PROMPT | Which lines hold the word "from"? Copy each of them.
# # #
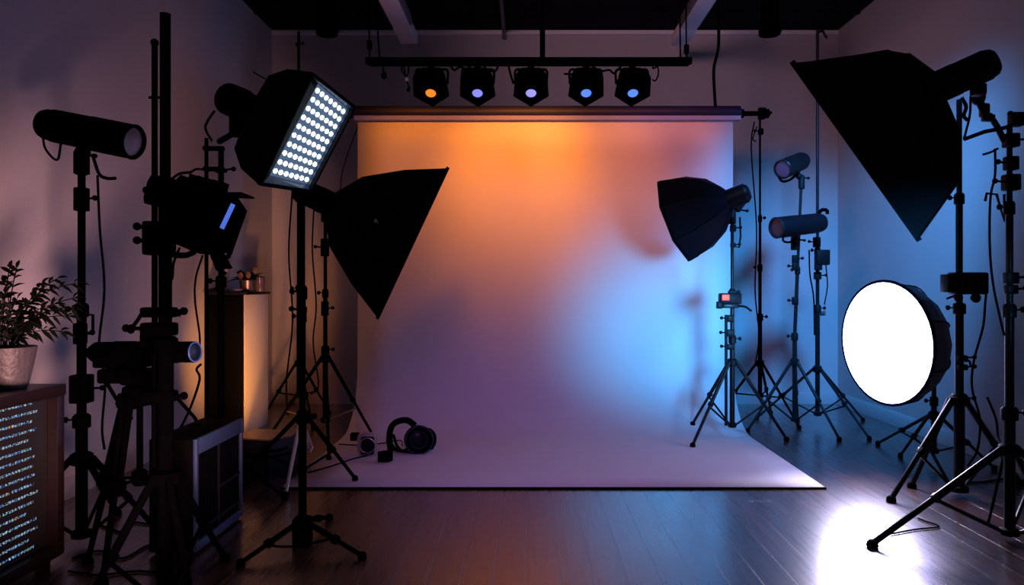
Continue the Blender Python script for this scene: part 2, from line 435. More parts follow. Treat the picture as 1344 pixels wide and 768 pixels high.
# cables hanging off the backdrop stands
tag(MB().path([at(990, 160, 6.15), at(986, 195, 6.1), at(993, 300, 6.12), at(991, 380, 6.1), at(996, 440, 6.12), at(991, 480, 6.1)], .006).build('hanging_cable', 'rubber', loc=(1.8, 6.1, .4)),
    'thin cable running down beside the right backdrop stand', 'cable')
tag(MB().path([at(383, 150, 6.1), at(384, 240, 6.1), at(379, 330, 6.1), at(384, 420, 6.1), at(376, 500, 6.1), at(378, 545, 6.1)], .007).build('hanging_cable', 'rubber', loc=(-1.9, 6.1, .1)),
    'dark cable drooping left of the tall stand behind the glowing panel', 'cable')
tag(MB().path([at(412, 270, 5.9), at(410, 330, 5.9), at(415, 400, 5.9), at(411, 450, 5.9), at(418, 505, 5.9), at(408, 518, 5.9)], .006).build('hanging_cable', 'rubber', loc=(-1.65, 5.9, .2)),
    'dark cable hanging between two poles left of the backdrop', 'cable')
tag(MB().path([at(470, 165, 6.3), at(452, 215, 6.3), at(447, 245, 6.3), at(447, 300, 6.3)], .004).build('hanging_cable', 'rubber', loc=(-1.5, 6.3, 1.5)),
    'thin cord looping from the left end of the backdrop roll', 'cable')

# ================================================================== CEILING FITTINGS
def batten(label, x0, x1, yend, z, flip):
    t = thing('ceiling_batten', label, 'ceiling light', ((x0+x1)/2, 5, ZC), 'ceiling battens')
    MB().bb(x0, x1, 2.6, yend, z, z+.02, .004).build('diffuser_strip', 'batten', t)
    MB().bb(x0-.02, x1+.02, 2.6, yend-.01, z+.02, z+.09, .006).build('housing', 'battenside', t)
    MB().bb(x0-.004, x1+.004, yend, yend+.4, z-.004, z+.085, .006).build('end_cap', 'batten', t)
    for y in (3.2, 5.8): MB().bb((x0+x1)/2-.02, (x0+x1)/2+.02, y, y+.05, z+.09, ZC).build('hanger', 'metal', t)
batten('long pale ceiling light left of the hanging lamp bar', -1.10, -.96, 6.25, 3.22, 1)
batten('long pale ceiling light right of the hanging lamp bar', 1.27, 1.40, 6.30, 3.22, -1)
def ceil_spot(label, px, y):
    x = (px-CX)/F*y; zb = H+.330*y
    t = thing('ceiling_spotlight', label, 'ceiling spotlight', (x, y, ZC), 'ceiling spotlights')
    MB().lathe((x, y, zb), (0, 0, 1), [(0, .062), (.0, .074), (.012, .078), (.10, .070), (.105, .060), (.42, .055), (.43, .03)], 20).build('can', 'metal', t)
    MB().lathe((x, y, zb+.02), (0, 0, 1), [(0, .06), (.004, .06)], 20).build('lens', 'lensglass', t)
    MB().tube((x, y, zb+.42), (x, y, ZC), .015).build('stem', 'metal', t)
    MB().tube((x+.05, y, zb+.16), (x+.085, y, zb+.02), .005).build('bracket', 'metal', t)
ceil_spot('black ceiling spotlight at left, above the glowing panel', 429, 5.5)
ceil_spot('black ceiling spotlight at right, near the right end of the lamp bar', 1010, 5.5)
p = at(661, 37, 7.0)
tag(MB().tube((p.x, 4.6, ZC-.03), (p.x, 7.09, ZC-.03), .016).tube((p.x, 7.09, ZC-.03), (p.x, 7.09, ZC-.09), .02).build('ceiling_conduit', 'battenside', loc=(p.x, 6, ZC)),
    'thin grey conduit running along the dark ceiling to the back wall', 'conduit')

# ================================================================== LAMP BAR
LY = 4.8
bx0, bx1, bz = (480-CX)/F*LY, (908-CX)/F*LY, H+(CY-80)/F*LY
lb = thing('lamp_bar', 'long black bar hung from the ceiling carrying five lamps', 'lighting bar', (0, LY, ZC))
MB().bb(bx0, bx1, LY-.02, LY+.02, bz-.02, bz+.02, .004).build('bar', 'metal', lb)
MB().bb(bx0+.02, bx1-.02, LY-.012, LY+.012, bz-.032, bz-.02, .002).build('track', 'metal', lb)
xr = (712-CX)/F*LY
MB().tube((xr, LY, bz), (xr, LY, bz+.2), .017).tube((xr, LY, bz+.2), (xr, LY, ZC), .011).build('hanging_rod', 'metal', lb)
for px0, px1 in ((485, 484), (498, 492), (893, 892), (901, 900)):
    x0, x1 = (px0-CX)/F*LY, (px1-CX)/F*LY
    w = MB().path([(x0, LY, bz+.02), ((x0+x1)/2, LY, bz+.3), (x1, LY, ZC)], .005, 8, 4).build('hanging_wire', 'metal', lb)
    if px0 in (485, 901):
        zz = bz+(.10 if px0 == 485 else .075)
        MB().box((x0, LY, zz), (.03, .03, .055), None, .006).build('turnbuckle', 'plastic', w)
for pts in ([(590, 84), (596, 92), (603, 88), (612, 90), (622, 84)], [(634, 85), (640, 92), (650, 93), (653, 86), (646, 84)], [(667, 84), (670, 97), (674, 110)],
            [(740, 97), (752, 97), (756, 92)], [(776, 86), (788, 93), (800, 92), (806, 96), (816, 86)]):
    MB().path([at(a, b, LY-.02) for a, b in pts], .007).build('power_lead', 'rubber', lb)
def par(px, lens, label):
    x = (px-CX)/F*LY; c = V((x, LY-.03, H+(CY-121)/F*LY))   # centre of the front face
    t = thing('stage_lamp', label, 'stage lamp', (x, LY, bz-.03), 'stage lamps on the hanging bar')
    n = V((0, -.60, -.80)).normalized(); u = V((1, 0, 0)); v = u.cross(n); v = v if v.z > 0 else -v
    face = [(-.112, -.040), (0, -.125), (.112, -.040), (.100, .10), (-.100, .10)]
    def ring(d, s, dv=0): return [c-n*d+u*a*s+v*(b*s+dv) for a, b in face]
    def oct_(d, r): return [c-n*d+(u*math.cos(a)+v*math.sin(a))*r for a in [2*PI*k/16 for k in range(16)]]
    b = MB().rings([ring(0, 1), ring(.03, .97), ring(.10, .80), ring(.125, .66), ring(.16, .56), ring(.175, .42)], True, True).build('housing', 'plastic', t, ang=25)
    MB().rings([ring(-.002, 1.0), ring(-.002, .90), ring(.004, .90)], False, False).build('front_frame', 'metal', b)
    MB().lathe(c+n*.001-v*.012, n, [(0, .040), (.007, .040), (.009, .034), (.009, .0335), (.004, .033)], 24, cap=False).build('lens_ring', 'metal', b)
    MB().lathe(c+n*.001-v*.012, n, [(0, .034), (.006, .032), (.008, .02), (.009, .001)], 24).build('lens', lens, t)
    for s in (-1, 1):
        q = c-n*.09+u*s*.085
        MB().lathe(q, (s, 0, 0), [(0, .012), (.016, .016), (.022, .012)], 10).build('tilt_knob', 'plastic', b)
    q = c-n*.09; top = V((x, LY, bz-.045))
    MB().path([q+u*.10, q+u*.098+V((0, .01, .075)), V((x+.045, LY, bz-.055)), top, V((x-.045, LY, bz-.055)), q-u*.098+V((0, .01, .075)), q-u*.10], .008, 8, 5).build('yoke', 'metal', t)
    MB().box((x, LY, bz-.035), (.042, .05, .04), None, .006).tube((x-.035, LY, bz-.05), (x+.035, LY, bz-.05), .008).build('clamp', 'metal', t)
par(566, 'orange', 'black stage lamp with the orange lens, first on the hanging bar')
par(627, 'violet', 'black stage lamp with violet lens, next to the orange one')
par(697, 'periwinkle', 'black stage lamp with pale violet lens, middle of the five on the bar')
par(769, 'blue', 'black stage lamp with blue lens, fourth from the orange one')
par(830, 'blue', 'black stage lamp with blue lens, furthest right on the hanging bar')
def hang(pts, label, balls=(), m='metal'):
    p0 = at(*pts[0], LY)
    t = thing('hanging_clip', label, 'clip', p0, 'clips dangling from the lamp bar')
    MB().path([at(a, b, LY-.01) for a, b in pts], .005, 8, 5).build('cord', 'rubber', t)
    for a, b, r, mm in balls: MB().ball(at(a, b, LY-.01), r, (.9, .7, 1.2)).build('weight', mm, t)
hang([(503, 84), (503, 92), (504, 98)], 'small black cord ending in a round weight at the left end of the lamp bar', [(504, 99, .02, 'plastic')])
hang([(529, 85), (527, 92), (534, 100), (536, 88), (530, 85), (534, 106), (538, 116)], 'looped black clip with a pale tag left of the orange lamp', [(536, 118, .012, 'plastic'), (534, 104, .013, 'card')])
hang([(858, 85), (857, 90), (863, 88), (864, 98), (860, 106), (856, 104)], 'curved black hook hanging at the right end of the lamp bar')
tag(MB().path([at(944, -60, 5.9), at(943, 10, 5.9), at(943, 60, 5.9), at(937, 90, 5.9), at(938, 125, 5.95), at(939, 139, 5.98)], .012).build('hanging_cable', 'rubber', loc=at(943, 10, 5.9)),
    'black cable dropping from the ceiling to the right part of the backdrop roll', 'cable')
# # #
EXERCISE OUTPUT |
Continue the Blender Python script for this scene: part 2, from line 435. More parts follow. Treat the picture as 1344 pixels wide and 768 pixels high.
    'thin cord looping from the left end of the backdrop roll', 'cable')
lb = thing('lamp_bar', 'long black bar hung from the ceiling carrying five lamps', 'lighting bar', (0, LY, ZC))
par(769, 'blue', 'black stage lamp with blue lens, fourth from the orange one')
    t = thing('hanging_clip', label, 'clip', p0, 'clips dangling from the lamp bar')
    'black cable dropping from the ceiling to the right part of the backdrop roll', 'cable')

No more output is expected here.